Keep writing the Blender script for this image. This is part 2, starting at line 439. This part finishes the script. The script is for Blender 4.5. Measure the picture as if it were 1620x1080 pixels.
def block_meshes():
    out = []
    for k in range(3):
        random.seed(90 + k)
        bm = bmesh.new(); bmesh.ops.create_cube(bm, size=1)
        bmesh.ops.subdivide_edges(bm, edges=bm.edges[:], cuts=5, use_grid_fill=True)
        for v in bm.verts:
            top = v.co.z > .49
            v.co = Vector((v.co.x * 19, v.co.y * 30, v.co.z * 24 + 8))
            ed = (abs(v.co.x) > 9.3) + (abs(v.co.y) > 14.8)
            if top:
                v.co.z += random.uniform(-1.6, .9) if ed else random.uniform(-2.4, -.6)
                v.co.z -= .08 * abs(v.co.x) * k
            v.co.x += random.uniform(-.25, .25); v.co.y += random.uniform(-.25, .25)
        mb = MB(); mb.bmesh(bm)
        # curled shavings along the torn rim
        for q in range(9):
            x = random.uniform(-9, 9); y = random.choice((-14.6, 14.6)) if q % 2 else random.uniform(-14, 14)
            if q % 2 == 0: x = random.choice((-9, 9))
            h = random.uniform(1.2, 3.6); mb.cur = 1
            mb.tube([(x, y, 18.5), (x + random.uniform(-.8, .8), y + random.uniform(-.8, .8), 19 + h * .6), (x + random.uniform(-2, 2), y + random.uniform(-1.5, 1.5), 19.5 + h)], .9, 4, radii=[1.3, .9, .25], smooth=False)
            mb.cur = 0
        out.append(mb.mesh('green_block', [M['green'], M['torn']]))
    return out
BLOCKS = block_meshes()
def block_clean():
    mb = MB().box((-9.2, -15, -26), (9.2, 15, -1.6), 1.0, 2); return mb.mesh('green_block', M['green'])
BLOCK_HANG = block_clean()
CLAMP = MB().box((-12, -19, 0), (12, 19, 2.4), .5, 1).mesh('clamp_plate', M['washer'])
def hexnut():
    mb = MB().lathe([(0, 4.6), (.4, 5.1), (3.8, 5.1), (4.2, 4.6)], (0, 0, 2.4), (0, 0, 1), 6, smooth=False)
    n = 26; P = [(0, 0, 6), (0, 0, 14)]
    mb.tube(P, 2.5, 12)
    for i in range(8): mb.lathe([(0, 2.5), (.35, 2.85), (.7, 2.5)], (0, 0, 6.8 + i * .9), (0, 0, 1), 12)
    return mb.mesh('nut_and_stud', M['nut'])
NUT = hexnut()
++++
Return all the data above once more, precisely as given.

Keep writing the Blender script for this image. This is part 2, starting at line 439. This part finishes the script. The script is for Blender 4.5. Measure the picture as if it were 1620x1080 pixels.
def block_meshes():
    out = []
    for k in range(3):
        random.seed(90 + k)
        bm = bmesh.new(); bmesh.ops.create_cube(bm, size=1)
        bmesh.ops.subdivide_edges(bm, edges=bm.edges[:], cuts=5, use_grid_fill=True)
        for v in bm.verts:
            top = v.co.z > .49
            v.co = Vector((v.co.x * 19, v.co.y * 30, v.co.z * 24 + 8))
            ed = (abs(v.co.x) > 9.3) + (abs(v.co.y) > 14.8)
            if top:
                v.co.z += random.uniform(-1.6, .9) if ed else random.uniform(-2.4, -.6)
                v.co.z -= .08 * abs(v.co.x) * k
            v.co.x += random.uniform(-.25, .25); v.co.y += random.uniform(-.25, .25)
        mb = MB(); mb.bmesh(bm)
        # curled shavings along the torn rim
        for q in range(9):
            x = random.uniform(-9, 9); y = random.choice((-14.6, 14.6)) if q % 2 else random.uniform(-14, 14)
            if q % 2 == 0: x = random.choice((-9, 9))
            h = random.uniform(1.2, 3.6); mb.cur = 1
            mb.tube([(x, y, 18.5), (x + random.uniform(-.8, .8), y + random.uniform(-.8, .8), 19 + h * .6), (x + random.uniform(-2, 2), y + random.uniform(-1.5, 1.5), 19.5 + h)], .9, 4, radii=[1.3, .9, .25], smooth=False)
            mb.cur = 0
        out.append(mb.mesh('green_block', [M['green'], M['torn']]))
    return out
BLOCKS = block_meshes()
def block_clean():
    mb = MB().box((-9.2, -15, -26), (9.2, 15, -1.6), 1.0, 2); return mb.mesh('green_block', M['green'])
BLOCK_HANG = block_clean()
CLAMP = MB().box((-12, -19, 0), (12, 19, 2.4), .5, 1).mesh('clamp_plate', M['washer'])
def hexnut():
    mb = MB().lathe([(0, 4.6), (.4, 5.1), (3.8, 5.1), (4.2, 4.6)], (0, 0, 2.4), (0, 0, 1), 6, smooth=False)
    n = 26; P = [(0, 0, 6), (0, 0, 14)]
    mb.tube(P, 2.5, 12)
    for i in range(8): mb.lathe([(0, 2.5), (.35, 2.85), (.7, 2.5)], (0, 0, 6.8 + i * .9), (0, 0, 1), 12)
    return mb.mesh('nut_and_stud', M['nut'])
NUT = hexnut()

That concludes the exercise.